Seeing your puzzled look, your friend explains what the reporter said. “Two of the political parties in our national government are the Liberal Party and the Conservative Party. ‘Grits’ is an informal word for the Liberals. ‘Tories’ is an informal word for the Conservatives. ‘Face off’ is a hockey expression. If two people or teams or parties face off, it means they go against each other in some kind of fight or contest. So the reporter means the Liberals and Conservatives debated, or argued about, something.”

And the Hill?

“The Hill is Parliament Hill, where Canada’s government is located. Parliament Hill is in Ottawa, Canada’s capital city.”

Your friend adds that another name for Ottawa is “Bytown”. “In fact,” he says, “several Canadian places have informal names. Toronto is sometimes called T.O. or Hogtown. We also have Cowtown (Calgary), Oiltown (Edmonton), and Steeltown (Hamilton). And the island of Newfoundland is sometimes called the Rock. Interesting, eh?”

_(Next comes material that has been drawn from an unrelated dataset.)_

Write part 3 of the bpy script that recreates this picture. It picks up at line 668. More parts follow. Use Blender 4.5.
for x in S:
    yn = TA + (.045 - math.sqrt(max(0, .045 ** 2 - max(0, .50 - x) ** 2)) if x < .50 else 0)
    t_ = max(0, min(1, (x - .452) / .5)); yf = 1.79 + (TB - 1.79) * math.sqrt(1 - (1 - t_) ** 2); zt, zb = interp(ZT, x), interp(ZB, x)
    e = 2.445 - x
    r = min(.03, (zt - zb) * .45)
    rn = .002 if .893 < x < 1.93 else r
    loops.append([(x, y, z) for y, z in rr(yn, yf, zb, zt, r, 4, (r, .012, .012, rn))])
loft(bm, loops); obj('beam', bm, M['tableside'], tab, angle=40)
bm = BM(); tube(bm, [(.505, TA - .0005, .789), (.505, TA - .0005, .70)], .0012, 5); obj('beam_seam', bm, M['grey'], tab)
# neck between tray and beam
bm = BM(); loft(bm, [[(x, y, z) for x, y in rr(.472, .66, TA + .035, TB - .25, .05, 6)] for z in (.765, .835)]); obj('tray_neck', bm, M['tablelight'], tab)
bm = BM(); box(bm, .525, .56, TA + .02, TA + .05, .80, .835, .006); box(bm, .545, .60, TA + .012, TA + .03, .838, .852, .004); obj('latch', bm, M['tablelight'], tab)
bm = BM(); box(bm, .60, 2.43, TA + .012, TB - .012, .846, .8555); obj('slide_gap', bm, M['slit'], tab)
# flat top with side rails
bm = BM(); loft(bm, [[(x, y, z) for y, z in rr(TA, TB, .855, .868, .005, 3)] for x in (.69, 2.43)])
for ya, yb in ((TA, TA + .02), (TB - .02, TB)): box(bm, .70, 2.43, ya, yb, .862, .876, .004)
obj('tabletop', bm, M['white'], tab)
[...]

A? Why did he say A? And why is A interesting? Your friend smiles and says, “No, ‘eh’ is one of the most common and most famous Canadian expressions. We use ‘eh’ at the end of a question to mean ‘right?’ or ‘don’t you agree?’ So if I say, ‘Canadian English is confusing, eh?’ I mean ‘Canadian English is confusing, right?’”

Yes, yes!

“Don’t worry,” he laughs. “The more you live in Canada, the more you’ll understand Canadian slang. Talk with me, I’ll help you learn. Soon you’ll be talking just like a Canuck!”

Canuck?

“Canuck is a slang word that means Canadian. Anyway, that’s enough new words for now – let’s have lunch!”

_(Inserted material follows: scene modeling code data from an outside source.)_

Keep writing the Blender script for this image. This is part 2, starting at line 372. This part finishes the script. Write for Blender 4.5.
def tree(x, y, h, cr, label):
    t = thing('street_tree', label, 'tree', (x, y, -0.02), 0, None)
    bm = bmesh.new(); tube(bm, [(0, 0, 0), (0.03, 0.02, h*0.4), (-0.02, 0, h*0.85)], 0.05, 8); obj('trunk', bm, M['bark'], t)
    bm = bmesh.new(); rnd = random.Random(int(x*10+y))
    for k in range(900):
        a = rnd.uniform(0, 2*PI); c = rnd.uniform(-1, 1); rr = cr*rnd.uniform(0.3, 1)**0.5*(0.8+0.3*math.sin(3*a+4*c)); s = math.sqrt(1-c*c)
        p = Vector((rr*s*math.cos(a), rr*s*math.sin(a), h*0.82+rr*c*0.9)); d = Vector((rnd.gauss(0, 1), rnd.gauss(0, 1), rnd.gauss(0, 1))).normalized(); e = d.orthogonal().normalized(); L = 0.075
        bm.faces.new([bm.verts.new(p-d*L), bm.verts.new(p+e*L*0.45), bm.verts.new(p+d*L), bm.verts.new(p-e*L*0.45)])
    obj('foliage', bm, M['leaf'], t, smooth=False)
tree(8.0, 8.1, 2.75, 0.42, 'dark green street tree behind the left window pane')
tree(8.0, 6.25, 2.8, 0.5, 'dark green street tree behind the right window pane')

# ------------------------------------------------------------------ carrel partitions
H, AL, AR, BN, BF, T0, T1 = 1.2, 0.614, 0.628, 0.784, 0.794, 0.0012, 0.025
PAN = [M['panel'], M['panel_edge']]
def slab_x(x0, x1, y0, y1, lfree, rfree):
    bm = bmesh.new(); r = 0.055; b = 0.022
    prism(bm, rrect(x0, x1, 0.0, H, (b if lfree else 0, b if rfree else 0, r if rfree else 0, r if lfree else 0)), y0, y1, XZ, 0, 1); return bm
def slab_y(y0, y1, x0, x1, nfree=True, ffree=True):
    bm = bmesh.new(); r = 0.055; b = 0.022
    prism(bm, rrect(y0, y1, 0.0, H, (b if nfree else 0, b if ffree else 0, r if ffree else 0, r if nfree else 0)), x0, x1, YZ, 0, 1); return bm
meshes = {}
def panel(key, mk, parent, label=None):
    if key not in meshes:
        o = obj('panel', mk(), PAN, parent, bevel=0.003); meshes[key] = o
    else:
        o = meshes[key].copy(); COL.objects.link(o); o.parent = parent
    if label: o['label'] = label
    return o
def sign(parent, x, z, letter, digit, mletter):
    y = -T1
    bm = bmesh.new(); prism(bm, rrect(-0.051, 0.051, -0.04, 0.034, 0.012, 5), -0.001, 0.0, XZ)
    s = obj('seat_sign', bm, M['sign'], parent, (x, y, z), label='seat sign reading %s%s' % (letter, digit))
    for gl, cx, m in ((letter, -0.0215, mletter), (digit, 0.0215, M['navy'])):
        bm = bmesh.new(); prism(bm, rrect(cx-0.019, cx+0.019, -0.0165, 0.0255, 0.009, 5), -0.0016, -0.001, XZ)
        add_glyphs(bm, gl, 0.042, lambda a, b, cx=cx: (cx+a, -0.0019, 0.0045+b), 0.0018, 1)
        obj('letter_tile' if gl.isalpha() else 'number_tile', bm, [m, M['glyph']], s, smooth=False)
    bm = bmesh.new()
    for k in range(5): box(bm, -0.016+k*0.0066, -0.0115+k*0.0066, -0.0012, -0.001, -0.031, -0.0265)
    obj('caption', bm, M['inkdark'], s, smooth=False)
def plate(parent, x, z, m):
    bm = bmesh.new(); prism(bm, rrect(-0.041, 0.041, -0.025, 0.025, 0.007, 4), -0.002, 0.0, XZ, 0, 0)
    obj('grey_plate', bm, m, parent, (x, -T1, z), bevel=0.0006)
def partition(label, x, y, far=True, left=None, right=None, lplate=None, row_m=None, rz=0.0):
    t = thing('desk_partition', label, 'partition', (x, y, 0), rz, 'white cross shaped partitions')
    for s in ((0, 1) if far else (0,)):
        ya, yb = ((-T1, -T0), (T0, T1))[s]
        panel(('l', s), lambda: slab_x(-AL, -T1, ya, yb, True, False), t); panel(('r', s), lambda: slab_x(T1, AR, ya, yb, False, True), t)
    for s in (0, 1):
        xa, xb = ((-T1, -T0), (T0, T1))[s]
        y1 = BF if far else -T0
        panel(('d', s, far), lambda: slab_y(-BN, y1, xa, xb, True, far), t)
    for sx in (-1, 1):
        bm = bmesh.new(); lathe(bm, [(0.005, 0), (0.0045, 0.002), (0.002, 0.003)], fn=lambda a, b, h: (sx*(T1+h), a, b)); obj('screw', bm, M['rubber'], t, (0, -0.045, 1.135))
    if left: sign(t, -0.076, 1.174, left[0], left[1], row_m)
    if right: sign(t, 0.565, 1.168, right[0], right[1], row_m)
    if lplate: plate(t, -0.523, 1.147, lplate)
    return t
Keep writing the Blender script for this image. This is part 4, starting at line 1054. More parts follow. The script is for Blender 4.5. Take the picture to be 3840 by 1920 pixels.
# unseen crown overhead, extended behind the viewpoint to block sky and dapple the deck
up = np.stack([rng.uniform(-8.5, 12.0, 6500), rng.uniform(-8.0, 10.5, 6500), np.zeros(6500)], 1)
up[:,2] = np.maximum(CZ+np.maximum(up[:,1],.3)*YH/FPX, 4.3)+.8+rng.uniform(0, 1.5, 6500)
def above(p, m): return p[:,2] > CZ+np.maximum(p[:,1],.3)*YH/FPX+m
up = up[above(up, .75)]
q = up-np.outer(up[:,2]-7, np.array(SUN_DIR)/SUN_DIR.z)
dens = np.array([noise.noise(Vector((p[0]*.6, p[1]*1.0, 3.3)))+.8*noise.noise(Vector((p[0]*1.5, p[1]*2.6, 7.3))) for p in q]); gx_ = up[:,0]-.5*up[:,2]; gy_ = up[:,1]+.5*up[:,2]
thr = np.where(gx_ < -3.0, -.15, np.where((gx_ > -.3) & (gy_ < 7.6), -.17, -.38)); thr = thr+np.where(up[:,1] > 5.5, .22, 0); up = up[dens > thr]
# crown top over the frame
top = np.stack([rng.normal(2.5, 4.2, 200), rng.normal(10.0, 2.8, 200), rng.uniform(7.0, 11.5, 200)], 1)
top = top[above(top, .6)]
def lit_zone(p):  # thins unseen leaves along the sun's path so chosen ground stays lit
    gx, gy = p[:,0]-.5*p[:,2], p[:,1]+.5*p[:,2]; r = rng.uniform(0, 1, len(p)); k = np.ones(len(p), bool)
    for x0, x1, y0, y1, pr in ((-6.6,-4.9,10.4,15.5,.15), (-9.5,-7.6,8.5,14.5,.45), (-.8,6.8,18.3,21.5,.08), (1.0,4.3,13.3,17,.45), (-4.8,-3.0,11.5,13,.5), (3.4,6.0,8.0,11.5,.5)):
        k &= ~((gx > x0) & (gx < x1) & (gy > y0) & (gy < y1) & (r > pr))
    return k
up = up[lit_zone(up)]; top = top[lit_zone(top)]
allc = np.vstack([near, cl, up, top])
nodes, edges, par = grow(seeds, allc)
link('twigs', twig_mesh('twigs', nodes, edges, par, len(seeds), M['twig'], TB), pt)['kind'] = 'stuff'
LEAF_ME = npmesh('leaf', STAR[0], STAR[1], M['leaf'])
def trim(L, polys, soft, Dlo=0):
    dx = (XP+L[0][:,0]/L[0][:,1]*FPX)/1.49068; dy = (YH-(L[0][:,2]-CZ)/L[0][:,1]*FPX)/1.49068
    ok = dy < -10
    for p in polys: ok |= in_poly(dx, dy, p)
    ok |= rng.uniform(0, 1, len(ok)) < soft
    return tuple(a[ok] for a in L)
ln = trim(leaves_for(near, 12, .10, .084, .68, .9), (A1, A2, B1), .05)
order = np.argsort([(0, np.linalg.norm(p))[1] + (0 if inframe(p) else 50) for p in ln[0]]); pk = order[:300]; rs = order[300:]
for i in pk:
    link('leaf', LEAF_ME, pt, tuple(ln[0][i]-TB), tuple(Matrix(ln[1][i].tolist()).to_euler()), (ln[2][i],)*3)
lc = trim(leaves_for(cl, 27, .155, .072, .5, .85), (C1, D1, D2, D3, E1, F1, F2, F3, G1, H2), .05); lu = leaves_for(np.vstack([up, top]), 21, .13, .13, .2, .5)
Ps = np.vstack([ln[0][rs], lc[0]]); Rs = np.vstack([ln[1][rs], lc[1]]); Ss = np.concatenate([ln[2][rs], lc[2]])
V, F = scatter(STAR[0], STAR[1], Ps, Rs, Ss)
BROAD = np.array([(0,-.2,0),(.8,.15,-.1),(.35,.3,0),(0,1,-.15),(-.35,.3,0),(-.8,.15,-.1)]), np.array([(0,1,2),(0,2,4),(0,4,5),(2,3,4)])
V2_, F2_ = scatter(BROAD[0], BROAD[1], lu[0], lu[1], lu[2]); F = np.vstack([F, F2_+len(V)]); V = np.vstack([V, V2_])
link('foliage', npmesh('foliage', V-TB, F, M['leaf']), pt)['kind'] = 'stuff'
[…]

Your “Canuck” friend is right when he tells you not to worry. In time, many strange new Canadian words and expressions will become clear to you. So don’t be afraid of them, or upset when you don’t understand. Try to enjoy discovering this new vocabulary. After all, Canadian slang is often cute and clever, funny and fun. Think of “toonie” and “doubledouble”. Daniel laughed when he told me his double-double story. If you can laugh at the challenges of language and life, you may find they give you less troubletrouble.